> **TASK TO CARRY OUT**
Select every line holding the word "stuff" and copy it.

═══

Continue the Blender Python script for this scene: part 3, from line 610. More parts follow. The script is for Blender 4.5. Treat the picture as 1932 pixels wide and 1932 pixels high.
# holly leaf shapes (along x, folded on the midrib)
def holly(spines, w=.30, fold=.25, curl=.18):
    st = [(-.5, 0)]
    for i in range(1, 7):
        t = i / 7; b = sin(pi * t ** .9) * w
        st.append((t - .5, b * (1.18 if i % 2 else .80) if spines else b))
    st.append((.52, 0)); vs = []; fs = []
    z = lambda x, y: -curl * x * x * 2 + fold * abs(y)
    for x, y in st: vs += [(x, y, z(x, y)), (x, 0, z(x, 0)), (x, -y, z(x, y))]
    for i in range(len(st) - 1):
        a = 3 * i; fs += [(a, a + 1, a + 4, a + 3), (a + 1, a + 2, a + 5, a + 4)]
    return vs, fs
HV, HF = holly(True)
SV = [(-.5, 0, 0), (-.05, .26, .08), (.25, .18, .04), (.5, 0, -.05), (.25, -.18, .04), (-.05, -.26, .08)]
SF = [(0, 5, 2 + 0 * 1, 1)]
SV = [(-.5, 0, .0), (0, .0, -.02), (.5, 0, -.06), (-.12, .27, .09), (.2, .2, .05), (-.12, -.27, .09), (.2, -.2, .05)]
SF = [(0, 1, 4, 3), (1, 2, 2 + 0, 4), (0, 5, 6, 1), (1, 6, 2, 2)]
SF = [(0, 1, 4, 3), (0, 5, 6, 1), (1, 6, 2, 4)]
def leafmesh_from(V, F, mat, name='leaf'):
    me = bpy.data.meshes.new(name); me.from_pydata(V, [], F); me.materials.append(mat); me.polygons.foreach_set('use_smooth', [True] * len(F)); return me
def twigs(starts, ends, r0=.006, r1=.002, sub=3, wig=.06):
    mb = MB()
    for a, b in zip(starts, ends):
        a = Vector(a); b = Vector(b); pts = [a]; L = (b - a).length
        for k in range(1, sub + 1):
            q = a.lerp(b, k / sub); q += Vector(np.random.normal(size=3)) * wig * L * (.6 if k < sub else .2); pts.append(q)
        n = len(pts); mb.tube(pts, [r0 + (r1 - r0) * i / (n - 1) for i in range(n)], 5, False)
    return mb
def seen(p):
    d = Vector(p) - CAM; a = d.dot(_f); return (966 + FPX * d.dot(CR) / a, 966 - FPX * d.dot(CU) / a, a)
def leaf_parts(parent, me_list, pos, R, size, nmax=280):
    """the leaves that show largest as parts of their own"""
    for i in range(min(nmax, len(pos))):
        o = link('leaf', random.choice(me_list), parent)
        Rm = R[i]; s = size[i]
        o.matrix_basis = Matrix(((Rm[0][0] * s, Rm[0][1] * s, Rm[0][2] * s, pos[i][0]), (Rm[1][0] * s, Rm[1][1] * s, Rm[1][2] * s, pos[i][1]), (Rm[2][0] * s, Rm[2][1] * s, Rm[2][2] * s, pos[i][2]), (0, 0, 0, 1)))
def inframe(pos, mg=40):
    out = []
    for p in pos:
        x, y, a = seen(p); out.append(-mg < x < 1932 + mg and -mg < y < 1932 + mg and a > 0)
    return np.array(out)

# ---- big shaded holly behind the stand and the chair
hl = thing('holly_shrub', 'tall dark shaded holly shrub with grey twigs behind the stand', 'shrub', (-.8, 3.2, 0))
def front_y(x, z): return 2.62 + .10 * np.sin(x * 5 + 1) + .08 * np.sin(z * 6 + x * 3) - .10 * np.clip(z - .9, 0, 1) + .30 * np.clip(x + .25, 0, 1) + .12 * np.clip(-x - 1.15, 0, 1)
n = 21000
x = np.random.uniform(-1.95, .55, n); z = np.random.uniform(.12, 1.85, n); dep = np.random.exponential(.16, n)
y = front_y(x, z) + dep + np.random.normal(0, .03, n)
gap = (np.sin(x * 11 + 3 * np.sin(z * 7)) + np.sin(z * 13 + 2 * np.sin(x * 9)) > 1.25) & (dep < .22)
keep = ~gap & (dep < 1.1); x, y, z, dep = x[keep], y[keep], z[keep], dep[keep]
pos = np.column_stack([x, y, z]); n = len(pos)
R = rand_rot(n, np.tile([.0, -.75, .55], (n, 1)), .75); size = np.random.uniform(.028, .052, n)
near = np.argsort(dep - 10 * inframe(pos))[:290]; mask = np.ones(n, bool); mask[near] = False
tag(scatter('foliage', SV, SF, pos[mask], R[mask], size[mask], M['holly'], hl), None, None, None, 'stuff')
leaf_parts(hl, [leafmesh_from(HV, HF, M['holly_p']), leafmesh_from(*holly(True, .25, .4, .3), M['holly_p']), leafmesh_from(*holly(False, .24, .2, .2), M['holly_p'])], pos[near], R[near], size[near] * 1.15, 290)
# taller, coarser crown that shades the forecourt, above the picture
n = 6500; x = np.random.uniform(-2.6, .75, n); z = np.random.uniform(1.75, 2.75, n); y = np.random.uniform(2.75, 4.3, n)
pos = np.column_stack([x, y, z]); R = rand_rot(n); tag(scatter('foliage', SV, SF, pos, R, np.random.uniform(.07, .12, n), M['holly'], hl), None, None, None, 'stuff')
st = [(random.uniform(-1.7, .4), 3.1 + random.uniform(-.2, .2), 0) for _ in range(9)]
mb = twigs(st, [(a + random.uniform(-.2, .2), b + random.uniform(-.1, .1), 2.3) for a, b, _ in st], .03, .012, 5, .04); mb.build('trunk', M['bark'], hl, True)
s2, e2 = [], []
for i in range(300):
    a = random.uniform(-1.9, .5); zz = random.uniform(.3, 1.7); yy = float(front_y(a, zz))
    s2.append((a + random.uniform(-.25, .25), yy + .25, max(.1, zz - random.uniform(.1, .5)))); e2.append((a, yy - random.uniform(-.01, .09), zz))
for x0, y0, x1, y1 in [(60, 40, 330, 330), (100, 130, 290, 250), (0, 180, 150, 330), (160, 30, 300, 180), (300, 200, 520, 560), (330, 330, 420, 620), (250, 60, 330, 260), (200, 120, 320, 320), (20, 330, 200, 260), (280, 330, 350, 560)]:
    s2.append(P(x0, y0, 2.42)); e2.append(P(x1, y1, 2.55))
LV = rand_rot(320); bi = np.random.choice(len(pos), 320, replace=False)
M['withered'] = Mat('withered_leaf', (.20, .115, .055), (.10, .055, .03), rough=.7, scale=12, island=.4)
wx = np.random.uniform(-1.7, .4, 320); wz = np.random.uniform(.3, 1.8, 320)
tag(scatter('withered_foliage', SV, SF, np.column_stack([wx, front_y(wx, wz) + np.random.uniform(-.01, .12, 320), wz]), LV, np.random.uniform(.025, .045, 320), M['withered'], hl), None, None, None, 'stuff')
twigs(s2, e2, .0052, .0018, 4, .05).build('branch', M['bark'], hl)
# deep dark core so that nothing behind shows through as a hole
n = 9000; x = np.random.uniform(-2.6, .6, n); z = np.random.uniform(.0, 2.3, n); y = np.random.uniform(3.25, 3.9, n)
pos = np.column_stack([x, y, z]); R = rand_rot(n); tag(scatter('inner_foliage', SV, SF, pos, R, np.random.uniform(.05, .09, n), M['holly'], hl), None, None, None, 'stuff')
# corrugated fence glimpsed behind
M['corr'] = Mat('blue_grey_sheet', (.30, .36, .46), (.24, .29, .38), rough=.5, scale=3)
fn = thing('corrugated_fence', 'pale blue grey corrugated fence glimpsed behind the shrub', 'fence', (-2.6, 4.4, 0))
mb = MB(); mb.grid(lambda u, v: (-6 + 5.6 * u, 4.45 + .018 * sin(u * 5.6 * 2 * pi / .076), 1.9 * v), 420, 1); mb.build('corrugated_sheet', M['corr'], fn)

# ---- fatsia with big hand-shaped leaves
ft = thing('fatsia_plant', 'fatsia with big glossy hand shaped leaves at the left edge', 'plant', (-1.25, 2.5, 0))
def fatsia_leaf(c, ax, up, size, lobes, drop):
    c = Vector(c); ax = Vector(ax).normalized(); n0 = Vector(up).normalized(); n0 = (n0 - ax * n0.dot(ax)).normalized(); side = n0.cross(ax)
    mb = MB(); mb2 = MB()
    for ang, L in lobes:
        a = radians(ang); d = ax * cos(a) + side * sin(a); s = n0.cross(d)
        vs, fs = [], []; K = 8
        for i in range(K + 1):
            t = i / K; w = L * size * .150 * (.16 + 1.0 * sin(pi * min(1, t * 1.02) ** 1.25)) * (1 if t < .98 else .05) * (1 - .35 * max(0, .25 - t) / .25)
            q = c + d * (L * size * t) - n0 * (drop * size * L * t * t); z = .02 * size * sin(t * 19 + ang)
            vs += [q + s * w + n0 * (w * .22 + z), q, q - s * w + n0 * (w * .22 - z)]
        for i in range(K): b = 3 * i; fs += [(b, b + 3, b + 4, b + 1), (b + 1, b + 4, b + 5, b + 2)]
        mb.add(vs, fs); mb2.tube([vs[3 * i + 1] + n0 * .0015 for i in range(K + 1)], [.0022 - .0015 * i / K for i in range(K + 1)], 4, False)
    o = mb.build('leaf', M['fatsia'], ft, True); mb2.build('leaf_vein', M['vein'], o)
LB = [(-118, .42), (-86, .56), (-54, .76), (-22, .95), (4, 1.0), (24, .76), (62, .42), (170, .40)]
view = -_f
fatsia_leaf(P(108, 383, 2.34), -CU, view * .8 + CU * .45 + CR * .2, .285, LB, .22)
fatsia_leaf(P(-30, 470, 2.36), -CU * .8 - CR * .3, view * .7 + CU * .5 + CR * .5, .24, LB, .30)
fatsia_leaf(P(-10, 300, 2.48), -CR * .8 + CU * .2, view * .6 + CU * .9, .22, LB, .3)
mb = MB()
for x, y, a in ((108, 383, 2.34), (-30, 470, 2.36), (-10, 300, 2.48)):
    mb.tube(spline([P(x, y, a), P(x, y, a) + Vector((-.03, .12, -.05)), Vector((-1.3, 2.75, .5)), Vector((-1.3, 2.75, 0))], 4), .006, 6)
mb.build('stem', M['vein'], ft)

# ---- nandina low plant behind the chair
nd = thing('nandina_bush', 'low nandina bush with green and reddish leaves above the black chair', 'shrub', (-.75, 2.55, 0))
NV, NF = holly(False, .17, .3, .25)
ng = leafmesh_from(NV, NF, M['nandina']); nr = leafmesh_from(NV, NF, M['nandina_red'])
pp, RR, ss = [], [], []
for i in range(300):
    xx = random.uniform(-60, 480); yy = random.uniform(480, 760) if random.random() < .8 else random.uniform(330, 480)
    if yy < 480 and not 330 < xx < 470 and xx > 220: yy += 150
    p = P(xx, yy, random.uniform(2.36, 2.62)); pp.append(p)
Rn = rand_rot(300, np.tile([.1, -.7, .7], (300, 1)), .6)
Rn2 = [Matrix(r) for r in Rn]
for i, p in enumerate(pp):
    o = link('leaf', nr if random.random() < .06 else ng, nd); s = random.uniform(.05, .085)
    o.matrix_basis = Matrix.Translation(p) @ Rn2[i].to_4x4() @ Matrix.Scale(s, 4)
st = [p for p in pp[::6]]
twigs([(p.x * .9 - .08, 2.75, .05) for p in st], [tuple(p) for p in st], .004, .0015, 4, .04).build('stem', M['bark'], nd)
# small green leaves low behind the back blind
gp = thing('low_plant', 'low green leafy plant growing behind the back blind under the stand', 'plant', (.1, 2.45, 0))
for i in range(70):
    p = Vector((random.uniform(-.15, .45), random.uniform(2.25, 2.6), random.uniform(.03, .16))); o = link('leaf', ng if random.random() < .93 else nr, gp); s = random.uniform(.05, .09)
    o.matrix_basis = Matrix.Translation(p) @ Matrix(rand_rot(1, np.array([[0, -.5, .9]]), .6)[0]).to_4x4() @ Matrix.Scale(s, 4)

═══

> **TASK RESPONSE**
tag(scatter('foliage', SV, SF, pos[mask], R[mask], size[mask], M['holly'], hl), None, None, None, 'stuff')
pos = np.column_stack([x, y, z]); R = rand_rot(n); tag(scatter('foliage', SV, SF, pos, R, np.random.uniform(.07, .12, n), M['holly'], hl), None, None, None, 'stuff')
tag(scatter('withered_foliage', SV, SF, np.column_stack([wx, front_y(wx, wz) + np.random.uniform(-.01, .12, 320), wz]), LV, np.random.uniform(.025, .045, 320), M['withered'], hl), None, None, None, 'stuff')
pos = np.column_stack([x, y, z]); R = rand_rot(n); tag(scatter('inner_foliage', SV, SF, pos, R, np.random.uniform(.05, .09, n), M['holly'], hl), None, None, None, 'stuff')